Abstract

The influence of duty cycle on ozone generation and discharge characteristics was investigated experimentally using volume dielectric barrier discharge in both synthetic air and pure oxygen at atmospheric pressure. The discharge was driven by an amplitude-modulated AC high voltage–power supply producing TON (a single AC cycle) and TOFF periods with a widely variable duty cycle. The experimental results show that the energy delivered to the discharge during each AC cycle remains roughly constant and is independent of feed gas, duty cycle and TOFF. Both average discharge power and ozone concentration show an initial linear increase with duty cycle, and deviate gradually from linearity owing to an increase in gas temperature at higher duty cycles.

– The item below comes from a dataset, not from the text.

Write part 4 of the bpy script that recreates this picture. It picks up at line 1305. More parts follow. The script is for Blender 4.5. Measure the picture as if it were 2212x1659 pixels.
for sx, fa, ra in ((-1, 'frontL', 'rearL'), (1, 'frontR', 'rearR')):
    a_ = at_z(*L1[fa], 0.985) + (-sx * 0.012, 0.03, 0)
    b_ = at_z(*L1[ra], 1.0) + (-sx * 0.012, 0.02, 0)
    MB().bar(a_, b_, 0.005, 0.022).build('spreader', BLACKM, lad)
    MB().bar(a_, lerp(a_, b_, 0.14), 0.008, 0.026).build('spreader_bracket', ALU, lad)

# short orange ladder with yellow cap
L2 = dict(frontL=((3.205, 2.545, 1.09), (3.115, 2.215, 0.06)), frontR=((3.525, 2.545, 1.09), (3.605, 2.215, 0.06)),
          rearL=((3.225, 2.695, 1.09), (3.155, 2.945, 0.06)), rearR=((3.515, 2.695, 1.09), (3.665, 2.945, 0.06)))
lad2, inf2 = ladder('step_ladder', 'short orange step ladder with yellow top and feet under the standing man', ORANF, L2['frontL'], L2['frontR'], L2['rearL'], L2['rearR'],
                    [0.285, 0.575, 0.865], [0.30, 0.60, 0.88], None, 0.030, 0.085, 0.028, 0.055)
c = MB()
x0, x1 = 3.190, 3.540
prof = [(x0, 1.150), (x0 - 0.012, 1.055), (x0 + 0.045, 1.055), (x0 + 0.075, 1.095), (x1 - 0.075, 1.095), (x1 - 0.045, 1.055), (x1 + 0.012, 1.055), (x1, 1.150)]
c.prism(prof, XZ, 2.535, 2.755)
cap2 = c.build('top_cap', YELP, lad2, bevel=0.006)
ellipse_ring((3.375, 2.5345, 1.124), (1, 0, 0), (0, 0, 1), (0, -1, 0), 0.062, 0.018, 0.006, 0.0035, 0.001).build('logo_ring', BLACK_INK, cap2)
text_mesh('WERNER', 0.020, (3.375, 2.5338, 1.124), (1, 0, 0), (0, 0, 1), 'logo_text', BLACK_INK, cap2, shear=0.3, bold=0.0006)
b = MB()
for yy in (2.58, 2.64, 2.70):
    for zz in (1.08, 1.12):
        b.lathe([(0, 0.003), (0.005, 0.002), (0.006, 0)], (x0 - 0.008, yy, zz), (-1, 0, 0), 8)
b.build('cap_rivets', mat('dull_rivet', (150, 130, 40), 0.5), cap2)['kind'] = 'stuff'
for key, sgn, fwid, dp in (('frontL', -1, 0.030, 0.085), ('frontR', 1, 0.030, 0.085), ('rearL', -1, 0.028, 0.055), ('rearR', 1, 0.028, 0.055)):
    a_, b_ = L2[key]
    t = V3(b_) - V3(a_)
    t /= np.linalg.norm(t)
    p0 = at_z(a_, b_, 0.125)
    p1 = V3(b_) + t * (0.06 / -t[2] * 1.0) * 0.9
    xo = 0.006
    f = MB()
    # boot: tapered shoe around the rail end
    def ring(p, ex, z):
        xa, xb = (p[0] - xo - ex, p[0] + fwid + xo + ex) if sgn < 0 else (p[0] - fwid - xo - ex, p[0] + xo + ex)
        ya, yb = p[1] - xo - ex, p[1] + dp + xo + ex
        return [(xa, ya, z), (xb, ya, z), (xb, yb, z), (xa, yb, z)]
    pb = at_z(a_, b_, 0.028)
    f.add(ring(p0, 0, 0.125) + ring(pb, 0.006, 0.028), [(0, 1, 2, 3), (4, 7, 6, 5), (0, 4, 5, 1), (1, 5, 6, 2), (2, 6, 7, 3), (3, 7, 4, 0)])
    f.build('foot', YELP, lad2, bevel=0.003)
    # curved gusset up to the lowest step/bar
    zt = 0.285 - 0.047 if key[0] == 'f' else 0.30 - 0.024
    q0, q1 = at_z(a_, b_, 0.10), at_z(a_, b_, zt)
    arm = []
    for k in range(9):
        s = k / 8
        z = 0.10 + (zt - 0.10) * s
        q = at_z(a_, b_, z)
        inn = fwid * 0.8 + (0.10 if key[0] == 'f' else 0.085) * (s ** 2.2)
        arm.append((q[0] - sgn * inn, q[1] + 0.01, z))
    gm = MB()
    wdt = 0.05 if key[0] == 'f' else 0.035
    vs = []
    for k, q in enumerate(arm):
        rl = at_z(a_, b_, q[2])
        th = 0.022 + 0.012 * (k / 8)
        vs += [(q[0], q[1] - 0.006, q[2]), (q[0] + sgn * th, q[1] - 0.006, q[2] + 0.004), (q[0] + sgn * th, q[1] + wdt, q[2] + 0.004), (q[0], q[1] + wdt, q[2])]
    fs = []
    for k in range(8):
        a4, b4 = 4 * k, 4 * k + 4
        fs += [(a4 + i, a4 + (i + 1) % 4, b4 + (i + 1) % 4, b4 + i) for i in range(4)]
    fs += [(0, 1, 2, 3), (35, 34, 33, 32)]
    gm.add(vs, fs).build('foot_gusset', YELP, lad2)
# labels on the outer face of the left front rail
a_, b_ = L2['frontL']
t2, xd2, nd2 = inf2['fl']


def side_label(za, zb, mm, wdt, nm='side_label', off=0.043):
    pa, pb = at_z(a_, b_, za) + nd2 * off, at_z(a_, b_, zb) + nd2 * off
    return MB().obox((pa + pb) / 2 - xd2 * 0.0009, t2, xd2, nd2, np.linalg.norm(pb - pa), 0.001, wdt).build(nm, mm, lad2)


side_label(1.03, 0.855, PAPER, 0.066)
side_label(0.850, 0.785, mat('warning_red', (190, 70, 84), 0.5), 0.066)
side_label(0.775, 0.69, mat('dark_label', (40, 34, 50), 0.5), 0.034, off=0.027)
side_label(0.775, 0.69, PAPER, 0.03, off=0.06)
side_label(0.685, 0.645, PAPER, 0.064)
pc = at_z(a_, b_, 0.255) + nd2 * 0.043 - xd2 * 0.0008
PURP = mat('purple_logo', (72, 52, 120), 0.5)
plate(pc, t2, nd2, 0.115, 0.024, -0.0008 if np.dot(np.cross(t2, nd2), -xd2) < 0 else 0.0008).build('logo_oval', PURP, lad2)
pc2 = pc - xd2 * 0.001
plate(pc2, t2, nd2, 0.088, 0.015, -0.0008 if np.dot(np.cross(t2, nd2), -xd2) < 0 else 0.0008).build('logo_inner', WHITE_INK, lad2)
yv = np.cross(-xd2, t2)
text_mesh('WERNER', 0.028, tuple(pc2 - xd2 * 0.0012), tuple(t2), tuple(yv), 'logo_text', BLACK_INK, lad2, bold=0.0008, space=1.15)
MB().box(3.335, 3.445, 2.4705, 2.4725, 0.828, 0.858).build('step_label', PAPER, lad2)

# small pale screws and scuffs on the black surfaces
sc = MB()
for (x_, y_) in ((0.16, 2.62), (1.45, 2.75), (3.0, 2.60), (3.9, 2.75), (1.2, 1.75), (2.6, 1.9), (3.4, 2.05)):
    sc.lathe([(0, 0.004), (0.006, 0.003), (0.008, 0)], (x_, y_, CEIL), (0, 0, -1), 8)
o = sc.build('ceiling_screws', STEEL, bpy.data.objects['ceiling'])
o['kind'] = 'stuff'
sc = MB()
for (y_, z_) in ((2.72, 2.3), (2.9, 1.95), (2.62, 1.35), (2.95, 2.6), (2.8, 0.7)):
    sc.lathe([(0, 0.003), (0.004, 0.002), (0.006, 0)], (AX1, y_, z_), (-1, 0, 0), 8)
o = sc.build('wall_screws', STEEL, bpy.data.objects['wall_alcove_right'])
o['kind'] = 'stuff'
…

Nevertheless, ozone yield remains nearly constant (45.7 ± 3.5 g/kWh in synthetic air and 94.7 ± 3.1 g/kWh in pure oxygen) over a wide range of applied duty cycles (0.02–1). This property can be conveniently employed to develop a unique ozone generator with a widely adjustable ozone concentration and simultaneously a constant ozone yield. Additionally, the discharges in synthetic air and pure oxygen have similar electrical characteristics; however, there are observable differences in apparent luminosity, which is weak and white-toned for synthetic air discharge, and bright and blue-toned for pure oxygen discharge.